Elon Musk has brought several changes to Twitter since its acquisition, all of which have been sudden and hurried into implementation. However, a sizeable chunk of users have also enjoyed these changes. Recent changes included the very name of Twitter to X, increasing the word limit, enabling editing of a tweet, and introducing the addition of long-form videos up to 2 hours on the platform to name a few, a new item joins the list.

Musk, has been pushing to remove headlines from news articles shared on X in the form of tweets, as a barter, he tweeted an offer to the journalists to report on X directly for a higher income as well. His tweet read, "If you’re a journalist who wants more freedom to write and a higher income, then publish directly on this platform"

Musk has been open about his desire to make X an ‘everything app’. Linda Yaccarino, the CEO of X seems to agree however, they admit it is a challenge to make even one good social media network in their recent tweet. "We may fail, as so many have predicted, but we will try our best to make there be at least one," he wrote. Re-sharing Musk's tweet, X CEO Yaccarino wrote, "There is an important place in the world for X."

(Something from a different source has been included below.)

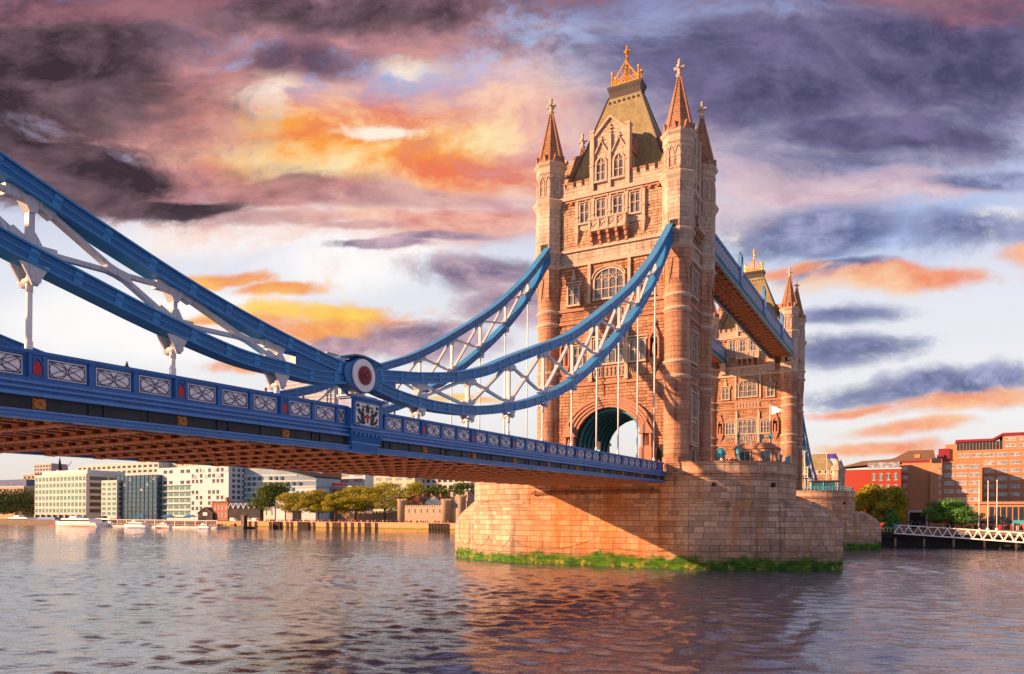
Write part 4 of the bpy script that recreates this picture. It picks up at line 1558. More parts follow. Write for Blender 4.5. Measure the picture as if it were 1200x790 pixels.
def build_chain(side):
    right = side == 'R'
    U, L = (UPR, LOR) if right else (UPL, LOL)
    us, ls = smooth_path(U), smooth_path(L)
    t = thing('suspension_chain', '', 'bridge chain', (0, -66, 12))
    off = Matrix.Translation((0, 66, -12))
    c = MB(off); chord(c, us, (.68, .78) if right else (.66, .70)); c.build('upper_chord', [M['chain'], M['chain_lt']], t)
    c = MB(off); chord(c, ls, (.64, .72) if right else (.66, .70)); c.build('lower_chord', [M['chain'], M['chain_lt']], t)
    nodes = [y for y in NODE if (-62 < y < -9 if right else -104 < y < -70)]
    nodes.sort(key=lambda y: abs(y + 66))
    # posts with flared ends and hangers
    for y in nodes:
        zu, zl = zat(us, y), zat(ls, y)
        gap = zu - zl
        if gap > 1.1:
            b = MB(off)
            w = .21 if not right else .20
            b.bar((XC, y, zl + .3), (XC, y, zu - .3), .29, w)
            for zz, s in ((zl + .35, 1), (zu - .35, -1)):
                b.taper(XC - .24, XC + .24, y - .42, y + .42, zz - .02, XC - .22, XC + .22, y - w / 2, y + w / 2, zz + s * min(.55, gap * .3)) if s > 0 else \
                    b.taper(XC - .22, XC + .22, y - w / 2, y + w / 2, zz - min(.55, gap * .3), XC - .24, XC + .24, y - .42, y + .42, zz + .02)
            b.build('post', M['web'], t)
        zd = zt(y) - .9
        b = MB(off)
        b.tube([(XC, y, zd), (XC, y, zl - .6)], .085 if right else .11, 8)
        b.tube([(XC, y, zd + .8), (XC, y, zd + 1.3)], .14, 8)
        b.tube([(XC, y, zl - 1.25), (XC, y, zl - .75)], .13, 8)
        T = off @ Matrix.Translation((XC, y, 0)) @ Matrix.Rotation(PI / 2, 4, 'Z')
        k = MB(T)
        h = .95 if not right else .75
        for d0, d1 in ((-.40, -.30), (.30, .40)):
            k.slab([(-.50, zl - .30), (-.20, zl - h + .12), (-.10, zl - h - .12), (.10, zl - h - .12), (.20, zl - h + .12), (.50, zl - .30)], d0, d1)
        k.T = off
        k.tube([(XC - .5, y, zl - h + .08), (XC + .5, y, zl - h + .08)], .17, 10)
        hg = b.build('hanger', M['white'], t)
        k.build('hanger_bracket', M['web'], hg)
    # crossed braces with riveted plates
    ends = nodes if right else nodes
    for a, b_ in zip(ends, ends[1:]):
        y0, y1 = a, b_
        u0, l0, u1, l1 = zat(us, y0), zat(ls, y0), zat(us, y1), zat(ls, y1)
        if min(u0 - l0, u1 - l1) < .9:
            continue
        b = MB(off)
        w = .22 if right else .23
        P = (Vector((XC, y0, l0 + .3)), Vector((XC, y1, u1 - .3)), Vector((XC, y0, u0 - .3)), Vector((XC, y1, l1 + .3)))
        b.bar(P[0], P[1], .30, w * .8); b.bar(P[2], P[3], .24, w * .8)
        # crossing point
        d1, d2 = P[1] - P[0], P[3] - P[2]
        den = d1.y * d2.z - d1.z * d2.y
        s = ((P[2].y - P[0].y) * d2.z - (P[2].z - P[0].z) * d2.y) / den
        cpt = P[0] + d1 * s
        n1, n2 = d1.normalized(), d2.normalized()
        r = .75 if not right else .55
        poly = [cpt + n1 * r + Vector((0, 0, .0)), cpt + (n1 - n2) * r * .38, cpt - n2 * r, cpt - (n1 + n2) * r * .34, cpt - n1 * r, cpt + (n2 - n1) * r * .38, cpt + n2 * r, cpt + (n1 + n2) * r * .34]
        for xx in (-.19, .19):
            b.face([p + Vector((xx, 0, 0)) for p in (poly if xx > 0 else poly[::-1])])
        for i in range(8):
            p, q = poly[i], poly[(i + 1) % 8]
            b.face([p + Vector((-.19, 0, 0)), q + Vector((-.19, 0, 0)), q + Vector((.19, 0, 0)), p + Vector((.19, 0, 0))])
        for p, dd in ((P[0], n1), (P[1], -n1), (P[2], n2), (P[3], -n2)):     # flared feet
            b.bar(p, p + dd * .9, .36, w * 1.7)
        b.build('cross_brace', M['web'], t)
    # web plate where the two chords part from the pin
    s = 1 if right else -1
    T = off @ Matrix.Translation((XC, 0, 0)) @ Matrix.Rotation(PI / 2, 4, 'Z')
    k = MB(T)
    ys = [-66 + s * q for q in (0, .8, 1.6, 2.4, 3.2)] if right else [-66 + s * q for q in (0, 1, 2, 3, 4, 5)]
    up = [(y, zat(us, y) + .33) for y in ys]; lo = [(y, zat(ls, y) - .33) for y in ys]
    poly = up + lo[::-1]
    if right:
        poly = poly[::-1]
    k.slab(poly, -.36, .36)
    k.build('junction_plate', M['chain'], t)
    if right:
        k = MB(T)
        rim = [(-66 + (1.55 if abs(math.cos(a)) > .8 else 1.12) * math.cos(a), 13.9 + 1.0 * math.sin(a)) for a in [i * PI / 12 for i in range(24)]]
        k.slab(rim[::-1], -.52, .52)
        k.rib([(-67.9, 14.62), (-66.6, 14.98), (-66, 15.02), (-65.4, 14.98), (-64.2, 14.80)], .1, -.56, .56)
        pn = k.build('pin_housing', M['chain'], t)
        for nm, mt, r0, x0, x1 in (('disc', 'white', .93, .50, .64), ('medallion', 'maroon', .54, .62, .72)):
            for sg in (-1, 1):
                k = MB(off)
                pts = [(XC + sg * x0, -66, 13.9), (XC + sg * x1, -66, 13.9)]
                k.tube(pts, r0, 28)
                if nm == 'medallion':
                    for i in range(10):
                        a = i * PI / 5
                        q = (-66 + .30 * math.cos(a), 13.9 + .30 * math.sin(a))
                        k.tube([(XC + sg * x1, q[0], q[1]), (XC + sg * (x1 + .05), q[0], q[1])], .10, 7)
                    k.tube([(XC + sg * x1, -66, 13.9), (XC + sg * (x1 + .08), -66, 13.9)], .14, 9)
                k.build(nm, M[mt], pn)
    return t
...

Musk decided to scrape off the headlines to reportedly reduce clickbait and improve the UI (User Interface) design and overall user experience. This means any link shared will display the cover photo and URL overlay only. Musk did the same with the advertisers on X, who have reluctantly accepted it as the owner spearheads the decision regardless.

Several questions are still left hanging due to the inconveniently succinct tweet of the X owner, how can a journalist apply for remuneration? What parameters are to be met? What is the scale to ascertain monetary compensation? How will users distinguish reliable sources from non-reliable ones?  

 The Tesla Founder had earlier talked about plans to allow media publishers on the platform to charge users to read their articles. Users will be charged on a "per article basis" and will end up paying more if they don't sign up for a monthly subscription, he had said. However, this was never substantiated.

Meanwhile, X now faces a copyright case in France by the AFP news agency, which comes in the midst of calls from media groups to share profits from social media posts. AFP shared that it has lodged the case to force X to hand over data that would allow it to estimate a fair level of compensation.

Rumours have it that Musk may also bring about features in X that facilitate job search and job hiring thereby directly competing with LinkedIn. The competitiveness will only increase now that X has proved its mettle against a lazy attempt by Zuckerberg’s ‘Threads’ introduction.